INSTRUCTIONS FOR THE TASK
The listing beneath should be written out in full, exactly as shown.

COLLECTED MATERIAL
════════════════

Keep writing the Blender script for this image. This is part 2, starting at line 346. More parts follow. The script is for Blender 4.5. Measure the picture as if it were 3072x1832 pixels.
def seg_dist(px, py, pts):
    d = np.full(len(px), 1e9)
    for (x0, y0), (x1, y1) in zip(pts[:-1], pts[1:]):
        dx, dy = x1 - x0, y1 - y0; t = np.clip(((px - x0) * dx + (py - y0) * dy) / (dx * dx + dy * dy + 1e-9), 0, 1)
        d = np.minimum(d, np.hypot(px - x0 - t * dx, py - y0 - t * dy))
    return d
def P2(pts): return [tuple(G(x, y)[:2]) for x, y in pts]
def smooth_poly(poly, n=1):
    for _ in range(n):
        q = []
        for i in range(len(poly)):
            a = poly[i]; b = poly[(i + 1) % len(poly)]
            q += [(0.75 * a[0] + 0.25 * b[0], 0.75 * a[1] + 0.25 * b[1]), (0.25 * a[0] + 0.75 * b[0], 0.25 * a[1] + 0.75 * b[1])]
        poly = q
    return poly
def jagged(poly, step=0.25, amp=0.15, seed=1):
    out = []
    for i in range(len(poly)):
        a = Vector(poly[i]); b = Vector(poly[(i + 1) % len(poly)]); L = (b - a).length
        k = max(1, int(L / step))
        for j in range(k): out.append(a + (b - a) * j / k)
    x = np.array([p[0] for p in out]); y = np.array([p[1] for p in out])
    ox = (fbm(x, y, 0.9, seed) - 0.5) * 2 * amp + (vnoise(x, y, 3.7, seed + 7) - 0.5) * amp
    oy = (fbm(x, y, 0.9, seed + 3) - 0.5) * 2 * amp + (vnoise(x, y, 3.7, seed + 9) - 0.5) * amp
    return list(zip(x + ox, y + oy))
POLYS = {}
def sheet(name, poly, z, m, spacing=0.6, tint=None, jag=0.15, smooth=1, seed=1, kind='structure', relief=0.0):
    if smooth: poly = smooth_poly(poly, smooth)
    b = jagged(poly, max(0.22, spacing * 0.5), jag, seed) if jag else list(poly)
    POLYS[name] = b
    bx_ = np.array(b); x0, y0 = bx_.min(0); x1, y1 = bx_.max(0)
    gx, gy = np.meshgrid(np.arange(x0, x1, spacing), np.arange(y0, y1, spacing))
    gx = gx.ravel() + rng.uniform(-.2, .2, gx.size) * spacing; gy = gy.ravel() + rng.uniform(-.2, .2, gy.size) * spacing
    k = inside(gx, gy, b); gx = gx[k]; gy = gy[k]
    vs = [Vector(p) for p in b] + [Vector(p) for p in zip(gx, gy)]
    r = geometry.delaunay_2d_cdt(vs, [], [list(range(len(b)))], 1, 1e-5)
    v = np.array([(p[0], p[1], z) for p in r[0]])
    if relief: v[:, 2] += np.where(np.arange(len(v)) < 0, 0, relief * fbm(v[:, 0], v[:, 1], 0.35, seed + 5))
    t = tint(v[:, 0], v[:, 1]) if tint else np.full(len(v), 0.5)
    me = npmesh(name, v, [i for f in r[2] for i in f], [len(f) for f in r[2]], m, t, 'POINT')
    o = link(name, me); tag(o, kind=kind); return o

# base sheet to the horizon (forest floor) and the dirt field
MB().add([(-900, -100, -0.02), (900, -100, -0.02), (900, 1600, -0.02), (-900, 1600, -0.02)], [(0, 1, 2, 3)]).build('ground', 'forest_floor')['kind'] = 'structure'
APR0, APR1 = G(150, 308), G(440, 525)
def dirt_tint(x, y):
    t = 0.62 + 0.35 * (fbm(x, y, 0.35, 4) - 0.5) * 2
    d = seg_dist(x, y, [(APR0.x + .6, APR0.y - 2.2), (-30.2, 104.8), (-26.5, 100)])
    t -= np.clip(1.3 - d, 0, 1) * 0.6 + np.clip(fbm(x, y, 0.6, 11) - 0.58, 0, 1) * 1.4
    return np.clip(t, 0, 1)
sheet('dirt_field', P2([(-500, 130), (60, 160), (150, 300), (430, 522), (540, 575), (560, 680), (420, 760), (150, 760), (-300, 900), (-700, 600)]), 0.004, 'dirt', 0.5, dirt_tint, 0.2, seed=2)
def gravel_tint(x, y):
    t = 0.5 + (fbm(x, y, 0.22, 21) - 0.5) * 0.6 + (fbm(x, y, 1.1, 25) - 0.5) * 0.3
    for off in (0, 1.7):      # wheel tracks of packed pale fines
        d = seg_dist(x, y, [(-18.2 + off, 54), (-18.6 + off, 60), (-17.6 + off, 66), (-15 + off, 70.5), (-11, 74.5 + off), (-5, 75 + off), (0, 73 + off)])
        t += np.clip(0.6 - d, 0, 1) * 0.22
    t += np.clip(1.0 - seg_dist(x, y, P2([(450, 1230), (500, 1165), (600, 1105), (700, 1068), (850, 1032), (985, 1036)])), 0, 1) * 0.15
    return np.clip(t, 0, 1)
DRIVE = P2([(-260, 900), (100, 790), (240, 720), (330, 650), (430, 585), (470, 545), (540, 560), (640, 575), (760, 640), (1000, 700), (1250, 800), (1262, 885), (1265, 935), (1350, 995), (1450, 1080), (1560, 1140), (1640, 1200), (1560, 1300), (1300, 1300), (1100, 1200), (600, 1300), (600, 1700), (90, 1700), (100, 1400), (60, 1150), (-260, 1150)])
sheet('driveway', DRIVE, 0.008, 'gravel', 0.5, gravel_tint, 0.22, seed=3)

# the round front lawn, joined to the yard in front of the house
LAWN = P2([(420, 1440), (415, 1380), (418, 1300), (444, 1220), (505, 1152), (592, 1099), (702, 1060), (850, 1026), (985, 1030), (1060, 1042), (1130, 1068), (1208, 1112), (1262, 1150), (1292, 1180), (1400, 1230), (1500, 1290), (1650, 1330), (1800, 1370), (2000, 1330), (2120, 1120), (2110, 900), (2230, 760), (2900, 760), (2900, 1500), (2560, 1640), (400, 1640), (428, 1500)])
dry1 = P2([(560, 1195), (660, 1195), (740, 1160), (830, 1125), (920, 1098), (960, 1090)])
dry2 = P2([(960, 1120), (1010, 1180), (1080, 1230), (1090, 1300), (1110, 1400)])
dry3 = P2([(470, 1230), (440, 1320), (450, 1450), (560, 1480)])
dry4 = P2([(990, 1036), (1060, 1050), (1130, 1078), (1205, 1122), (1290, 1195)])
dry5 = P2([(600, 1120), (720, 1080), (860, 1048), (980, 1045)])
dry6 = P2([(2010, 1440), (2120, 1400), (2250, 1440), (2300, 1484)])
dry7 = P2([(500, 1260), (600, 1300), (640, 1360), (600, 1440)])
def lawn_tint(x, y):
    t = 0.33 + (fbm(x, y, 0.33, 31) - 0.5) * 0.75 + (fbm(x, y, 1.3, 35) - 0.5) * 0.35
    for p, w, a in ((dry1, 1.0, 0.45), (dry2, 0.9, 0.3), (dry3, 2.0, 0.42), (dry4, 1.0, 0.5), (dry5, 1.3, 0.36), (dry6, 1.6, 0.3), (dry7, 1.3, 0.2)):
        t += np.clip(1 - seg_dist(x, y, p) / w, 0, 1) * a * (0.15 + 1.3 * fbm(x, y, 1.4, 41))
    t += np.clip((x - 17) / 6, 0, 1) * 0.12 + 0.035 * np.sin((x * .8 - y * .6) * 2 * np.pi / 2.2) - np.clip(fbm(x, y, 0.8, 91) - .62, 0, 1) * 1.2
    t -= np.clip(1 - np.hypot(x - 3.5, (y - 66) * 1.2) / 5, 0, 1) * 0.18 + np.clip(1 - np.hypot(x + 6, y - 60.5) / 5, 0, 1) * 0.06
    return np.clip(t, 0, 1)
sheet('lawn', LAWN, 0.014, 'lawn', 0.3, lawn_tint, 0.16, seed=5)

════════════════

OUTPUT FOR THIS EXERCISE
Keep writing the Blender script for this image. This is part 2, starting at line 346. More parts follow. The script is for Blender 4.5. Measure the picture as if it were 3072x1832 pixels.
def seg_dist(px, py, pts):
    d = np.full(len(px), 1e9)
    for (x0, y0), (x1, y1) in zip(pts[:-1], pts[1:]):
        dx, dy = x1 - x0, y1 - y0; t = np.clip(((px - x0) * dx + (py - y0) * dy) / (dx * dx + dy * dy + 1e-9), 0, 1)
        d = np.minimum(d, np.hypot(px - x0 - t * dx, py - y0 - t * dy))
    return d
def P2(pts): return [tuple(G(x, y)[:2]) for x, y in pts]
def smooth_poly(poly, n=1):
    for _ in range(n):
        q = []
        for i in range(len(poly)):
            a = poly[i]; b = poly[(i + 1) % len(poly)]
            q += [(0.75 * a[0] + 0.25 * b[0], 0.75 * a[1] + 0.25 * b[1]), (0.25 * a[0] + 0.75 * b[0], 0.25 * a[1] + 0.75 * b[1])]
        poly = q
    return poly
def jagged(poly, step=0.25, amp=0.15, seed=1):
    out = []
    for i in range(len(poly)):
        a = Vector(poly[i]); b = Vector(poly[(i + 1) % len(poly)]); L = (b - a).length
        k = max(1, int(L / step))
        for j in range(k): out.append(a + (b - a) * j / k)
    x = np.array([p[0] for p in out]); y = np.array([p[1] for p in out])
    ox = (fbm(x, y, 0.9, seed) - 0.5) * 2 * amp + (vnoise(x, y, 3.7, seed + 7) - 0.5) * amp
    oy = (fbm(x, y, 0.9, seed + 3) - 0.5) * 2 * amp + (vnoise(x, y, 3.7, seed + 9) - 0.5) * amp
    return list(zip(x + ox, y + oy))
POLYS = {}
def sheet(name, poly, z, m, spacing=0.6, tint=None, jag=0.15, smooth=1, seed=1, kind='structure', relief=0.0):
    if smooth: poly = smooth_poly(poly, smooth)
    b = jagged(poly, max(0.22, spacing * 0.5), jag, seed) if jag else list(poly)
    POLYS[name] = b
    bx_ = np.array(b); x0, y0 = bx_.min(0); x1, y1 = bx_.max(0)
    gx, gy = np.meshgrid(np.arange(x0, x1, spacing), np.arange(y0, y1, spacing))
    gx = gx.ravel() + rng.uniform(-.2, .2, gx.size) * spacing; gy = gy.ravel() + rng.uniform(-.2, .2, gy.size) * spacing
    k = inside(gx, gy, b); gx = gx[k]; gy = gy[k]
    vs = [Vector(p) for p in b] + [Vector(p) for p in zip(gx, gy)]
    r = geometry.delaunay_2d_cdt(vs, [], [list(range(len(b)))], 1, 1e-5)
    v = np.array([(p[0], p[1], z) for p in r[0]])
    if relief: v[:, 2] += np.where(np.arange(len(v)) < 0, 0, relief * fbm(v[:, 0], v[:, 1], 0.35, seed + 5))
    t = tint(v[:, 0], v[:, 1]) if tint else np.full(len(v), 0.5)
    me = npmesh(name, v, [i for f in r[2] for i in f], [len(f) for f in r[2]], m, t, 'POINT')
    o = link(name, me); tag(o, kind=kind); return o

# base sheet to the horizon (forest floor) and the dirt field
MB().add([(-900, -100, -0.02), (900, -100, -0.02), (900, 1600, -0.02), (-900, 1600, -0.02)], [(0, 1, 2, 3)]).build('ground', 'forest_floor')['kind'] = 'structure'
APR0, APR1 = G(150, 308), G(440, 525)
def dirt_tint(x, y):
    t = 0.62 + 0.35 * (fbm(x, y, 0.35, 4) - 0.5) * 2
    d = seg_dist(x, y, [(APR0.x + .6, APR0.y - 2.2), (-30.2, 104.8), (-26.5, 100)])
    t -= np.clip(1.3 - d, 0, 1) * 0.6 + np.clip(fbm(x, y, 0.6, 11) - 0.58, 0, 1) * 1.4
    return np.clip(t, 0, 1)
sheet('dirt_field', P2([(-500, 130), (60, 160), (150, 300), (430, 522), (540, 575), (560, 680), (420, 760), (150, 760), (-300, 900), (-700, 600)]), 0.004, 'dirt', 0.5, dirt_tint, 0.2, seed=2)
def gravel_tint(x, y):
    t = 0.5 + (fbm(x, y, 0.22, 21) - 0.5) * 0.6 + (fbm(x, y, 1.1, 25) - 0.5) * 0.3
    for off in (0, 1.7):      # wheel tracks of packed pale fines
        d = seg_dist(x, y, [(-18.2 + off, 54), (-18.6 + off, 60), (-17.6 + off, 66), (-15 + off, 70.5), (-11, 74.5 + off), (-5, 75 + off), (0, 73 + off)])
        t += np.clip(0.6 - d, 0, 1) * 0.22
    t += np.clip(1.0 - seg_dist(x, y, P2([(450, 1230), (500, 1165), (600, 1105), (700, 1068), (850, 1032), (985, 1036)])), 0, 1) * 0.15
    return np.clip(t, 0, 1)
DRIVE = P2([(-260, 900), (100, 790), (240, 720), (330, 650), (430, 585), (470, 545), (540, 560), (640, 575), (760, 640), (1000, 700), (1250, 800), (1262, 885), (1265, 935), (1350, 995), (1450, 1080), (1560, 1140), (1640, 1200), (1560, 1300), (1300, 1300), (1100, 1200), (600, 1300), (600, 1700), (90, 1700), (100, 1400), (60, 1150), (-260, 1150)])
sheet('driveway', DRIVE, 0.008, 'gravel', 0.5, gravel_tint, 0.22, seed=3)

# the round front lawn, joined to the yard in front of the house
LAWN = P2([(420, 1440), (415, 1380), (418, 1300), (444, 1220), (505, 1152), (592, 1099), (702, 1060), (850, 1026), (985, 1030), (1060, 1042), (1130, 1068), (1208, 1112), (1262, 1150), (1292, 1180), (1400, 1230), (1500, 1290), (1650, 1330), (1800, 1370), (2000, 1330), (2120, 1120), (2110, 900), (2230, 760), (2900, 760), (2900, 1500), (2560, 1640), (400, 1640), (428, 1500)])
dry1 = P2([(560, 1195), (660, 1195), (740, 1160), (830, 1125), (920, 1098), (960, 1090)])
dry2 = P2([(960, 1120), (1010, 1180), (1080, 1230), (1090, 1300), (1110, 1400)])
dry3 = P2([(470, 1230), (440, 1320), (450, 1450), (560, 1480)])
dry4 = P2([(990, 1036), (1060, 1050), (1130, 1078), (1205, 1122), (1290, 1195)])
dry5 = P2([(600, 1120), (720, 1080), (860, 1048), (980, 1045)])
dry6 = P2([(2010, 1440), (2120, 1400), (2250, 1440), (2300, 1484)])
dry7 = P2([(500, 1260), (600, 1300), (640, 1360), (600, 1440)])
def lawn_tint(x, y):
    t = 0.33 + (fbm(x, y, 0.33, 31) - 0.5) * 0.75 + (fbm(x, y, 1.3, 35) - 0.5) * 0.35
    for p, w, a in ((dry1, 1.0, 0.45), (dry2, 0.9, 0.3), (dry3, 2.0, 0.42), (dry4, 1.0, 0.5), (dry5, 1.3, 0.36), (dry6, 1.6, 0.3), (dry7, 1.3, 0.2)):
        t += np.clip(1 - seg_dist(x, y, p) / w, 0, 1) * a * (0.15 + 1.3 * fbm(x, y, 1.4, 41))
    t += np.clip((x - 17) / 6, 0, 1) * 0.12 + 0.035 * np.sin((x * .8 - y * .6) * 2 * np.pi / 2.2) - np.clip(fbm(x, y, 0.8, 91) - .62, 0, 1) * 1.2
    t -= np.clip(1 - np.hypot(x - 3.5, (y - 66) * 1.2) / 5, 0, 1) * 0.18 + np.clip(1 - np.hypot(x + 6, y - 60.5) / 5, 0, 1) * 0.06
    return np.clip(t, 0, 1)
sheet('lawn', LAWN, 0.014, 'lawn', 0.3, lawn_tint, 0.16, seed=5)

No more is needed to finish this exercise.